• **Exercise**: Copy out only the span from the line with "BLACK=mat('black_gloss_paint',.004,.5,0,.3,5,spec=.15)" to the end of the data, both ends kept, word for word.

• **Collected data**:
## start

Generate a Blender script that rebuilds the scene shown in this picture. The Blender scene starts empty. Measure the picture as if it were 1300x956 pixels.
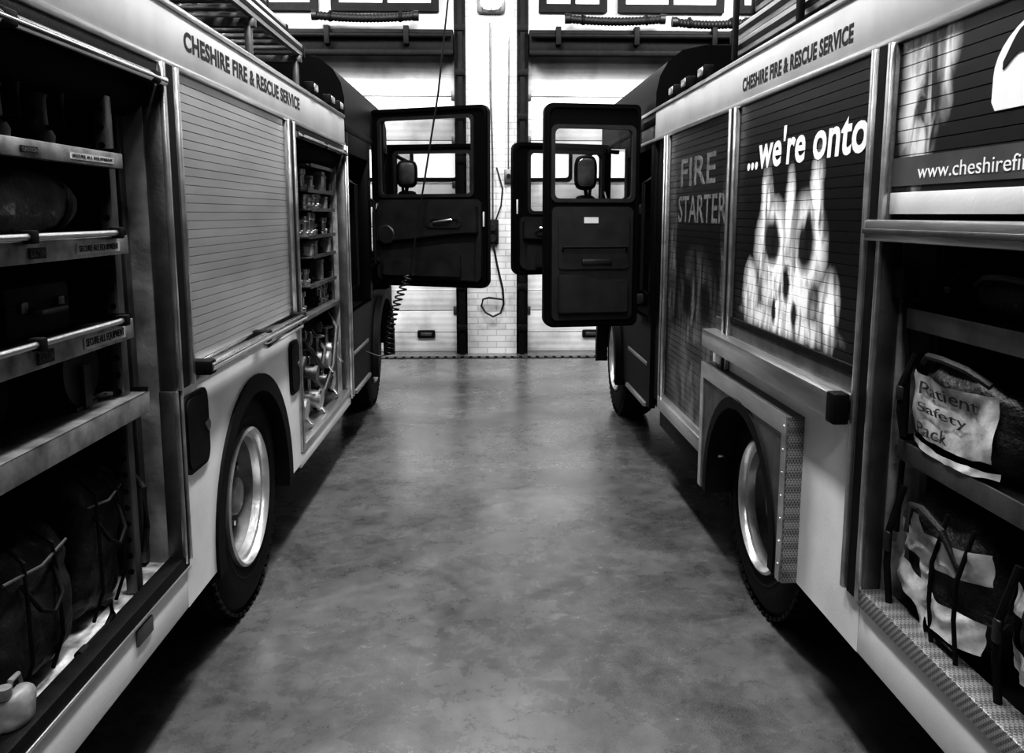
import bpy, bmesh, math, random
from mathutils import Vector, Matrix, noise
random.seed(4)
scene=bpy.context.scene
COL=bpy.context.collection
# ------------------------------------------------------------------ materials
def nt(name):
    m=bpy.data.materials.new(name); m.use_nodes=True
    return m,m.node_tree.nodes,m.node_tree.links,m.node_tree.nodes['Principled BSDF']
def mat(name,v,rough=.5,metal=0.,var=.15,scale=6.,bump=.0,bscale=60.,spec=.5,vec=(1,1,1),coat=0.):
    m,n,l,b=nt(name)
    tc=n.new('ShaderNodeTexCoord'); mp=n.new('ShaderNodeMapping'); mp.inputs['Scale'].default_value=vec
    l.new(tc.outputs['Object'],mp.inputs[0])
    no=n.new('ShaderNodeTexNoise'); no.inputs['Scale'].default_value=scale; no.inputs['Detail'].default_value=6
    l.new(mp.outputs[0],no.inputs['Vector'])
    r=n.new('ShaderNodeValToRGB'); a=v*(1-var); c=min(1,v*(1+var))
    r.color_ramp.elements[0].position=.3; r.color_ramp.elements[1].position=.7
    r.color_ramp.elements[0].color=(a,a,a,1); r.color_ramp.elements[1].color=(c,c,c,1)
    l.new(no.outputs[0],r.inputs[0]); l.new(r.outputs[0],b.inputs['Base Color'])
    b.inputs['Roughness'].default_value=rough; b.inputs['Metallic'].default_value=metal
    b.inputs['Specular IOR Level'].default_value=spec; b.inputs['Coat Weight'].default_value=coat
    if bump>0:
        n2=n.new('ShaderNodeTexNoise'); n2.inputs['Scale'].default_value=bscale; n2.inputs['Detail'].default_value=4
        l.new(mp.outputs[0],n2.inputs['Vector'])
        bp=n.new('ShaderNodeBump'); bp.inputs['Strength'].default_value=bump; bp.inputs['Distance'].default_value=.01
        l.new(n2.outputs[0],bp.inputs['Height']); l.new(bp.outputs[0],b.inputs['Normal'])
    return m
def emis(name,v,s):
    m,n,l,b=nt(name)
    b.inputs['Base Color'].default_value=(v,v,v,1); b.inputs['Emission Color'].default_value=(1,1,1,1); b.inputs['Emission Strength'].default_value=s
    return m
WHITE=mat('white_paint',.74,.33,0,.14,3,.05,90,coat=.3)
CREAM=mat('locker_side_paint',.24,.5,0,.5,7,.2,40)
ALU=mat('brushed_aluminium',.56,.28,.85,.3,12,.05,150,vec=(1,.15,1))
ALUD=mat('dull_aluminium',.16,.42,.8,.3,10,.1,80)
SLAT=mat('shutter_slat',.42,.36,.5,.12,9,.03,150,vec=(1,.2,1))
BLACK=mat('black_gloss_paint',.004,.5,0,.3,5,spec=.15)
BLKM=mat('black_matt_plastic',.007,.6,0,.4,20,.2,200,spec=.2)
TRIM=mat('door_trim_plastic',.022,.40,0,.3,8,.25,250,spec=.5)
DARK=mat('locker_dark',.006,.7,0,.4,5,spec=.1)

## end

• **Final result**:
BLACK=mat('black_gloss_paint',.004,.5,0,.3,5,spec=.15)
BLKM=mat('black_matt_plastic',.007,.6,0,.4,20,.2,200,spec=.2)
TRIM=mat('door_trim_plastic',.022,.40,0,.3,8,.25,250,spec=.5)
DARK=mat('locker_dark',.006,.7,0,.4,5,spec=.1)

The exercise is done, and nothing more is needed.